Nella Madonna del Patrocinio si trovano inoltre molti riferimenti a modelli italiani di fine quattrocento, che rivelano le esperienze accumulate in italia dall’artista. Ad esempio l’impianto compositivo equilibrato e piramidale, che richiama le Madonne sedute del Mantegna che spesso emergevano da un basso parapetto. Altro dettaglio è il risvolto all’indietro del manto scuro che inquadra il viso della Vergine.
I maggiori dettagli rinascimentali sono riscontrabili però nella figura di Gesù, nel corpo vivo e ben modulato e nei colori pallidi della pelle, tipici dei dipinti leonardeschi.

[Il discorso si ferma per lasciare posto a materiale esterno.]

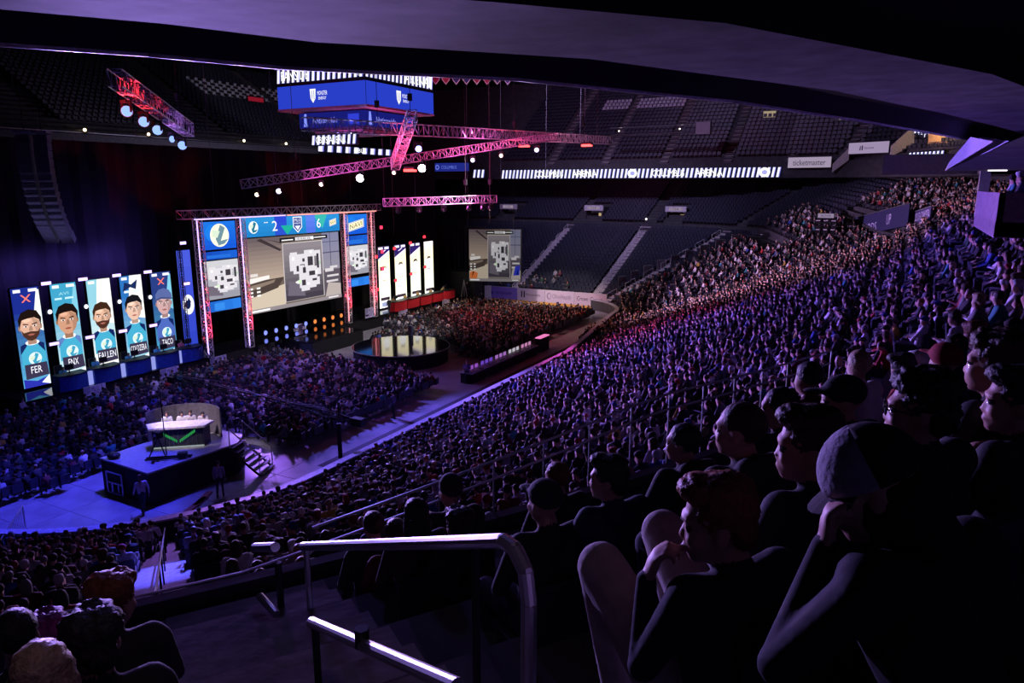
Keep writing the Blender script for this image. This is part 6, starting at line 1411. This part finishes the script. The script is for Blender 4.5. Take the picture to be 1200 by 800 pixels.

Dal 21 settembre 2019 al 19 gennaio 2020 all’interno del museo civico della Cappuccine di Bagnacavallo è allestita la mostra “il privilegio dell’inquietudine“, con oltre 120 opere di Albrecht Dürer recuperate in prestigiose collezioni sia pubbliche che private. Questa mostra continua il filone di esposizioni all’interno di questo luogo storico sugli artisti che si sono espressi tramite incisioni.
In occasione della mostra, dal 14 dicembre 2019 al 7 febbraio 2020, all’interno del museo civico delle Cappuccine fa ritorno anche il dipinto la Madonna del Patrocinio, unica opera pittorica della mostra che viene esposta per la prima volta all’interno del luogo che l’ha custodita fino al 1969.
L’ingresso alla mostra è gratuito e lo spazio rimane aperto tutti i giorni, ad esclusione dei lunedì e dei giorni post festivi.